Başkanın bu yılın başında Duma ve Senato önündeki konuşmasını dinlerken aklıma bugün içinde yaşadığımız sosyal düzenin tanımı geldi: yurtsever sosyalizm. Ülkemizde nüfusun bütün grupları devletten üst seviyede sosyal yardım alıyor ve toplumun devlet öncelikleri etrafında yüksek seviyede bir konsolidasyonu var. Piyasa girişimciliği gibi katıksız kapitalist mekanizmalar bizim bağlamımızda başarısız oluyor.
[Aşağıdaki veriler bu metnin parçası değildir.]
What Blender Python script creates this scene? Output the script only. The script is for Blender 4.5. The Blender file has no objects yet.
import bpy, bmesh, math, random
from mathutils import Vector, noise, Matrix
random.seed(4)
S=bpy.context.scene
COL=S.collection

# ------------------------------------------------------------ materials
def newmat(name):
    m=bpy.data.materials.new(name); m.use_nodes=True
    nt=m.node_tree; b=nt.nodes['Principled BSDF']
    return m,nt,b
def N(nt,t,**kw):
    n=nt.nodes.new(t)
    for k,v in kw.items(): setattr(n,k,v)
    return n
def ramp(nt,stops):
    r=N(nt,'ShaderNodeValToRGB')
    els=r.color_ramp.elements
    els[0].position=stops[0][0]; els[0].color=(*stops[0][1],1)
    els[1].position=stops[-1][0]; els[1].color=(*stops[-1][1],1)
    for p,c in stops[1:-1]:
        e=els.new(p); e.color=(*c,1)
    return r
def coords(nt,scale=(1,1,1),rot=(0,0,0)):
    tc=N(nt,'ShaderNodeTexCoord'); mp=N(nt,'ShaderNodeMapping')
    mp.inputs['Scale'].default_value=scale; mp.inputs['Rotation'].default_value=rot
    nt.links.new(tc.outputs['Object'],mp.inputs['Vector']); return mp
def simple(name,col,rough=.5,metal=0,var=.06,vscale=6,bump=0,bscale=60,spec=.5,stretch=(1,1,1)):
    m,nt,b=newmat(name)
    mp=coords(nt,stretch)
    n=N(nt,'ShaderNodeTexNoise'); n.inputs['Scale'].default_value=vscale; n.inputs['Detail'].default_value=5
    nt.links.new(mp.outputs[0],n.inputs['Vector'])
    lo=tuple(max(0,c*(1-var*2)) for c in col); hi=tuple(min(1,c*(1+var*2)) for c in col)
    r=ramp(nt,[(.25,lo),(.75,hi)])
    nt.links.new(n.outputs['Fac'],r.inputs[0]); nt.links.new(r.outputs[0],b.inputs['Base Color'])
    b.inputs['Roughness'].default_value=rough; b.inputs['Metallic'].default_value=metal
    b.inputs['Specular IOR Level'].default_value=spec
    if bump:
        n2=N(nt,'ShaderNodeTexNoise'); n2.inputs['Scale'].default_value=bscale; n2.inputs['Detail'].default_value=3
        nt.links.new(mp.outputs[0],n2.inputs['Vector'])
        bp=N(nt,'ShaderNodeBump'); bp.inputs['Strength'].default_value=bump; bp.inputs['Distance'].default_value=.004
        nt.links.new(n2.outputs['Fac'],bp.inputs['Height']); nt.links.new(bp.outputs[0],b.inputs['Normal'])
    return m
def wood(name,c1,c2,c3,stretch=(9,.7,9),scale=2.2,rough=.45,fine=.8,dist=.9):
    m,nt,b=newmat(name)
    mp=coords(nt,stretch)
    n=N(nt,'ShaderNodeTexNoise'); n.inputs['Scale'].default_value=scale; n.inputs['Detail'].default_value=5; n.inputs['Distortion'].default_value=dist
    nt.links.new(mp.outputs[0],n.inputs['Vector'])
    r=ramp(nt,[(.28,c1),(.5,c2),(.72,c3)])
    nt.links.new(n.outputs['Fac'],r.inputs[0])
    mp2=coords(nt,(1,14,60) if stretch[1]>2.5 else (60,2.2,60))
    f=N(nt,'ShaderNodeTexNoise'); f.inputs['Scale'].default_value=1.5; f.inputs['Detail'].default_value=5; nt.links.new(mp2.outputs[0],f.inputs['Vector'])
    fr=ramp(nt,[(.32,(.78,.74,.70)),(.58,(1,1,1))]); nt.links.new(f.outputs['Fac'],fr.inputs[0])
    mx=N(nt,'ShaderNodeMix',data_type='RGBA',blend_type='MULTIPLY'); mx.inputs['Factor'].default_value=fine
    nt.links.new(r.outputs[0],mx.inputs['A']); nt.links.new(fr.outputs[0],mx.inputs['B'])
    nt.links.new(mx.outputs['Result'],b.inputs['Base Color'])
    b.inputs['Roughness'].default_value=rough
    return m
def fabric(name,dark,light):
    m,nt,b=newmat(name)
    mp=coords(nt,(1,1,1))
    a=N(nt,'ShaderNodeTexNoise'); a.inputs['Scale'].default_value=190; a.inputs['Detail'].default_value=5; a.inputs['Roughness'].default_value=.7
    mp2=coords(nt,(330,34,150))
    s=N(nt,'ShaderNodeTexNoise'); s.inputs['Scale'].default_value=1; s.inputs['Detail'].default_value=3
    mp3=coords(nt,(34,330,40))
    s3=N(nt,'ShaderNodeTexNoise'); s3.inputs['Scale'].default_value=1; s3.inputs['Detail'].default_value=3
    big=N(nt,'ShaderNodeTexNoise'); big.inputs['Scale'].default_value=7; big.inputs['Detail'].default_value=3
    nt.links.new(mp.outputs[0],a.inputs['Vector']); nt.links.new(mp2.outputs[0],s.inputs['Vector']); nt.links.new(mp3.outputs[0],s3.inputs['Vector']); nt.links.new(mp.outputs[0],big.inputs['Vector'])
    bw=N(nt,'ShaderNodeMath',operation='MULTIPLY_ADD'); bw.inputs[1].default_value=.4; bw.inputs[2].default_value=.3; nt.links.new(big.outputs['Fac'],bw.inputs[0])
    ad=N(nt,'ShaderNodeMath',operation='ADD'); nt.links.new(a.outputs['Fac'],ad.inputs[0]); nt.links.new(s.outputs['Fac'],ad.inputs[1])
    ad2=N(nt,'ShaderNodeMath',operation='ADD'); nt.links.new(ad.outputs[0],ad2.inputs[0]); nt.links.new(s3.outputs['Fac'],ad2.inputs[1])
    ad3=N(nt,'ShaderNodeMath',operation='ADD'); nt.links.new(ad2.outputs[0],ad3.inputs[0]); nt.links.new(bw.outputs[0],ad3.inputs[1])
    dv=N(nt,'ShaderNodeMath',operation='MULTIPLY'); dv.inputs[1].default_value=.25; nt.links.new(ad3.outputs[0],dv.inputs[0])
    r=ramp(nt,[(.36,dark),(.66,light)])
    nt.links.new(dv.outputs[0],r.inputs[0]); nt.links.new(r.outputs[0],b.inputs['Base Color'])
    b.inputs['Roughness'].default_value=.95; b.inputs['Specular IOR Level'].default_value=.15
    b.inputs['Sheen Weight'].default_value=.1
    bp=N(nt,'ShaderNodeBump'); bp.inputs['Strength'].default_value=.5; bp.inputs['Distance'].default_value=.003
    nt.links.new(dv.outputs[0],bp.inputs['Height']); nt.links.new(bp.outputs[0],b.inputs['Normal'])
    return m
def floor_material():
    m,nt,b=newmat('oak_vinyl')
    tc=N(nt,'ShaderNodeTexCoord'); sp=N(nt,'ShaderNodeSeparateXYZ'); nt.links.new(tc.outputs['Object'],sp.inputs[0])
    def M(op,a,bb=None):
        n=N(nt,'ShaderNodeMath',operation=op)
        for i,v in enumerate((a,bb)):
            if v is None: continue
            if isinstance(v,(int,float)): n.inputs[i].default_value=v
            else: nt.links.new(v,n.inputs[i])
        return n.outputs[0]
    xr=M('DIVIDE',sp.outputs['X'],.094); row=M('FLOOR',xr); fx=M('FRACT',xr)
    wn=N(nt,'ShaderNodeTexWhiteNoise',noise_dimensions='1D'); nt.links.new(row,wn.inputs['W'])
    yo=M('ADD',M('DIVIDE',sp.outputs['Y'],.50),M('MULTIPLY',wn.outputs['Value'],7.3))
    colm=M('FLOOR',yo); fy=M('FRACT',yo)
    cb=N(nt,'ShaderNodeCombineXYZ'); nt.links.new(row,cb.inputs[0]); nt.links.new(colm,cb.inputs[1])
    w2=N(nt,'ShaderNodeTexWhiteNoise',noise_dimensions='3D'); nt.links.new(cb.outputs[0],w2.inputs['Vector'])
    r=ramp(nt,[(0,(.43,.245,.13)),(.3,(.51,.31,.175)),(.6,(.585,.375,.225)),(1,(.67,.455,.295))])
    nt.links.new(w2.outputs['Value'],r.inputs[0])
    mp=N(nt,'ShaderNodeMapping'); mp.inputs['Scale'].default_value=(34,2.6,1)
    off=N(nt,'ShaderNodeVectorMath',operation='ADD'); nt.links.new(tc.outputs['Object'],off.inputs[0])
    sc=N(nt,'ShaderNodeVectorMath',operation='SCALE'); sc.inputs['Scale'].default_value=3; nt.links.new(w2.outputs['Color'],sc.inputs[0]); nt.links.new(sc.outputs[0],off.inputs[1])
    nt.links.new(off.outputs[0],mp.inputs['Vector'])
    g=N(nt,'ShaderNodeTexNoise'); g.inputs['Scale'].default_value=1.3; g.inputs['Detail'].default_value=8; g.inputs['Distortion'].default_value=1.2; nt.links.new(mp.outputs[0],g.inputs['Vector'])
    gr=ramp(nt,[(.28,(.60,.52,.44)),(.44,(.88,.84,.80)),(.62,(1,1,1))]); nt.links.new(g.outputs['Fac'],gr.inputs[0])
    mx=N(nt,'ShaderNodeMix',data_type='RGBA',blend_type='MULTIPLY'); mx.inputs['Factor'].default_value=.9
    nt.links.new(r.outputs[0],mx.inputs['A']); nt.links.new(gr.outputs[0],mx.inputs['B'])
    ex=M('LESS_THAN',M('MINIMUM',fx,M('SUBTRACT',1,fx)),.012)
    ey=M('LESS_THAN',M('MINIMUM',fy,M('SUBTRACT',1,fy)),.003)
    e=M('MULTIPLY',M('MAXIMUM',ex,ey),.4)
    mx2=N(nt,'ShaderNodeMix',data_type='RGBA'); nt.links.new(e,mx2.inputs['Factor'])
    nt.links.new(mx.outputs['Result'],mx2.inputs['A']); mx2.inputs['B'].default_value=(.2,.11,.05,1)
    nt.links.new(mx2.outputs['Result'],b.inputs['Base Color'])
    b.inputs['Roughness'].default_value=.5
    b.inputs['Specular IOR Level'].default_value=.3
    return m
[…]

Bu nedenle, tarihimizin, coğrafyamızın ve mantalitemizin özelliklerini dikkate alarak kalkınmayı hızlandırmak yolunda memurlar ve yaratıcılar için yeni rol modellerine ihtiyaç var. Uluslararası rekabet mücadelesinde pazar girişimciliğini yenmek için hizmet ve yaratıcılık yolundaki gelişme üç ilkeye dayanmalıdır.

Adalet. Herkes için, memurlar ve yaratıcılar tarafından gözetilen şeffaf ve adil kurallar. Bu, toplumun en önemli talebidir ve işe daima kendimizden başlamak gerekir.

Rekabetçilik. Kendimize acımamak. Rekabeti reddetmemek, her şeyi başkalarından daha iyi yapmaya çalışmak. Tarihimiz, bunun başarıldığı sayısız örnek bilir.

Kültür. Kültür her şeyi yener. Bu, geçmişten gelen devleriyle büyük Rus kültürüdür; iletişim kültürüdür; üretim kültürüdür; iç kültürdür. Kimse denetlemezken bile doğru davranma kültürüdür. Bu, günümüzün vahşi dünyasında bizim eşsiz şansımızdır.